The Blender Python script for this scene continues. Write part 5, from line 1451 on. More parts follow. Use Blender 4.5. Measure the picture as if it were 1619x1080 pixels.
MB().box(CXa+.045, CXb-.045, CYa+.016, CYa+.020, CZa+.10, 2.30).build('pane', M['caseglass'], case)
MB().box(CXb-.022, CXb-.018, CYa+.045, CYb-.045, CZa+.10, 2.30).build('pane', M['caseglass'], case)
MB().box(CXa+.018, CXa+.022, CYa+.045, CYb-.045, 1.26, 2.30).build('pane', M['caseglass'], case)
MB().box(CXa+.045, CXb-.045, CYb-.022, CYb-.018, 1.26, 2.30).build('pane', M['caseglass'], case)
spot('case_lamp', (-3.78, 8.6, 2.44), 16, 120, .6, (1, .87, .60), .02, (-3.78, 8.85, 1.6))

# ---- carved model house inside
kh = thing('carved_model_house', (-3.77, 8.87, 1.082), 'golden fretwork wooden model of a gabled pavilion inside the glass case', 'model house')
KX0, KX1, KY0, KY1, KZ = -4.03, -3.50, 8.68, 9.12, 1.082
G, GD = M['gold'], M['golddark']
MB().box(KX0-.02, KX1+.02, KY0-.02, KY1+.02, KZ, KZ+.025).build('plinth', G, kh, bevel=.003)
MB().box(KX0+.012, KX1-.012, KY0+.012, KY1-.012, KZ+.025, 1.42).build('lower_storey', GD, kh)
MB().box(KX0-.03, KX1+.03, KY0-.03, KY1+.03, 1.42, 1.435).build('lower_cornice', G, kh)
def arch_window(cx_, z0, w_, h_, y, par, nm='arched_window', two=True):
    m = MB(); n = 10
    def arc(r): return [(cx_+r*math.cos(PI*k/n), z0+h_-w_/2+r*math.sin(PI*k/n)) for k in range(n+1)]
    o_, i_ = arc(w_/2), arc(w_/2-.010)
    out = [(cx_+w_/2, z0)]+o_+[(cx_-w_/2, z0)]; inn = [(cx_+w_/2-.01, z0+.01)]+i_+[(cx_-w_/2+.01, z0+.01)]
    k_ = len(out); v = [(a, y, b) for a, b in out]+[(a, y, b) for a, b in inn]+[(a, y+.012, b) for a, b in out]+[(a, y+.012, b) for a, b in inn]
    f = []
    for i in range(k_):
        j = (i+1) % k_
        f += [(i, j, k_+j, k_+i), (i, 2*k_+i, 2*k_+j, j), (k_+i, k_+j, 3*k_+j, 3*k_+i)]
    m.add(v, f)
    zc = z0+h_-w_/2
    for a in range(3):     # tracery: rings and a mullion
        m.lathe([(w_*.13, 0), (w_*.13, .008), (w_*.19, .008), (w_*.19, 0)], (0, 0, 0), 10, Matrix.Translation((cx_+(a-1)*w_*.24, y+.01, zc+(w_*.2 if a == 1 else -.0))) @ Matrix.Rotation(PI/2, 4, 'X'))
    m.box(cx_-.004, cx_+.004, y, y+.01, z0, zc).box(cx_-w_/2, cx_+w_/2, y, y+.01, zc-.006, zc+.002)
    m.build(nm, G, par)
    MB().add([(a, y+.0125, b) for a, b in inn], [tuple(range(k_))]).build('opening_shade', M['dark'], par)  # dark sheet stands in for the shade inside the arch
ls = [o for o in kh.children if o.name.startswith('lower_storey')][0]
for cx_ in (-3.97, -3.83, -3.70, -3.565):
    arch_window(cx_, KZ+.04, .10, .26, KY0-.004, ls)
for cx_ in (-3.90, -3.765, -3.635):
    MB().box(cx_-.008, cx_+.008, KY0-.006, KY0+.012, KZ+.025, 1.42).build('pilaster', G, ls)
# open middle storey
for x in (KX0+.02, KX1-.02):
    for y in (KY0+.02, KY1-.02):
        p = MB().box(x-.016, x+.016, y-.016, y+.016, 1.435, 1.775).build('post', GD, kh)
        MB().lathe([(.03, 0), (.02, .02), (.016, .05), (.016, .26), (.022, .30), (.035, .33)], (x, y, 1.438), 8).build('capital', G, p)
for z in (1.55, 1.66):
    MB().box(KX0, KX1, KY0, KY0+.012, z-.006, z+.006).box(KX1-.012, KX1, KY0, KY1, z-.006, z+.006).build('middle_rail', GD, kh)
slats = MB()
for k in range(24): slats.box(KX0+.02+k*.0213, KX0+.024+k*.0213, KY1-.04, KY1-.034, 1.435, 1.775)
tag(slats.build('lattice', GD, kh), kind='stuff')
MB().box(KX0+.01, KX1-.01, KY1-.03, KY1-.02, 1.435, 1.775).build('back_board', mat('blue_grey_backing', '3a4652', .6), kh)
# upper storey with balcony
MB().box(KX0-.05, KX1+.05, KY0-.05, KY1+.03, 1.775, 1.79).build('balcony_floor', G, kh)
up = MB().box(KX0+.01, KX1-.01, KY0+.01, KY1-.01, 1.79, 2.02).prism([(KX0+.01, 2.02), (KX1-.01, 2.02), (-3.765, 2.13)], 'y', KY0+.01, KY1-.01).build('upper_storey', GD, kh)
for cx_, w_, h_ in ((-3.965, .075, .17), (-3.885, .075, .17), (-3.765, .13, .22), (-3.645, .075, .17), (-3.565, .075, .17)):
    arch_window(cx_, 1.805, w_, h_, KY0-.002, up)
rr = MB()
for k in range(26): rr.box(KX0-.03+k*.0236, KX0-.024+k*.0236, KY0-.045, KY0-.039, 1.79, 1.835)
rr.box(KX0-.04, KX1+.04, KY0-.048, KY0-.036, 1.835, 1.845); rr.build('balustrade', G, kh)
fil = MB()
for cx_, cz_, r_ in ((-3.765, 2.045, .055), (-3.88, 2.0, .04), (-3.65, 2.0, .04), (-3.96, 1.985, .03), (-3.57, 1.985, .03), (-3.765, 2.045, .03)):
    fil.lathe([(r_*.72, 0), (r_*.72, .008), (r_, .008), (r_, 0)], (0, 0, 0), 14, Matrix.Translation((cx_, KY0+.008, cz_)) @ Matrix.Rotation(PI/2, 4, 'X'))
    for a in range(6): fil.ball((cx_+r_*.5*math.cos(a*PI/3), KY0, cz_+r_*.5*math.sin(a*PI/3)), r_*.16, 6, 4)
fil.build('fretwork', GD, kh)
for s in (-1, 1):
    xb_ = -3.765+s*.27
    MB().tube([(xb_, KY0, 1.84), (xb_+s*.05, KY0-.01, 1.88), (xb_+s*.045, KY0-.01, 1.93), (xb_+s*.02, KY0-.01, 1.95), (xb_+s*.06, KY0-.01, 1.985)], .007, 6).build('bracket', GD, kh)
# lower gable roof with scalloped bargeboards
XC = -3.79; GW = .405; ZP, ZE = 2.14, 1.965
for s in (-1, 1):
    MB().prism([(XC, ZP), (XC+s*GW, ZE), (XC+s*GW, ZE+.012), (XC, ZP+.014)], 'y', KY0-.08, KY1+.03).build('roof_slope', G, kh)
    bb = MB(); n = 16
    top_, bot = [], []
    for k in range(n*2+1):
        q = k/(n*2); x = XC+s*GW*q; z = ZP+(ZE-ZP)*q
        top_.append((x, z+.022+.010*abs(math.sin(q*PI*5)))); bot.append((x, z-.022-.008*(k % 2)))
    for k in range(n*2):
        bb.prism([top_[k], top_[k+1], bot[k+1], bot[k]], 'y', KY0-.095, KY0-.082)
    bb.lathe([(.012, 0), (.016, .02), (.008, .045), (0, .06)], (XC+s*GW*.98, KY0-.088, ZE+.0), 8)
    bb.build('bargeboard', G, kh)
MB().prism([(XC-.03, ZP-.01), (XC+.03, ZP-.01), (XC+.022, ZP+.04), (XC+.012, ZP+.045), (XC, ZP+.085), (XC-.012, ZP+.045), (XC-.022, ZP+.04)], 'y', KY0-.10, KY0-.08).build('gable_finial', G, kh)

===

◆ Given problem
Everything from the first line above up to and including the line that contains "(-3.78, 8.85, 1.6))" should be printed exactly; please print only that.

◆ Solution to the problem
The Blender Python script for this scene continues. Write part 5, from line 1451 on. More parts follow. Use Blender 4.5. Measure the picture as if it were 1619x1080 pixels.
MB().box(CXa+.045, CXb-.045, CYa+.016, CYa+.020, CZa+.10, 2.30).build('pane', M['caseglass'], case)
MB().box(CXb-.022, CXb-.018, CYa+.045, CYb-.045, CZa+.10, 2.30).build('pane', M['caseglass'], case)
MB().box(CXa+.018, CXa+.022, CYa+.045, CYb-.045, 1.26, 2.30).build('pane', M['caseglass'], case)
MB().box(CXa+.045, CXb-.045, CYb-.022, CYb-.018, 1.26, 2.30).build('pane', M['caseglass'], case)
spot('case_lamp', (-3.78, 8.6, 2.44), 16, 120, .6, (1, .87, .60), .02, (-3.78, 8.85, 1.6))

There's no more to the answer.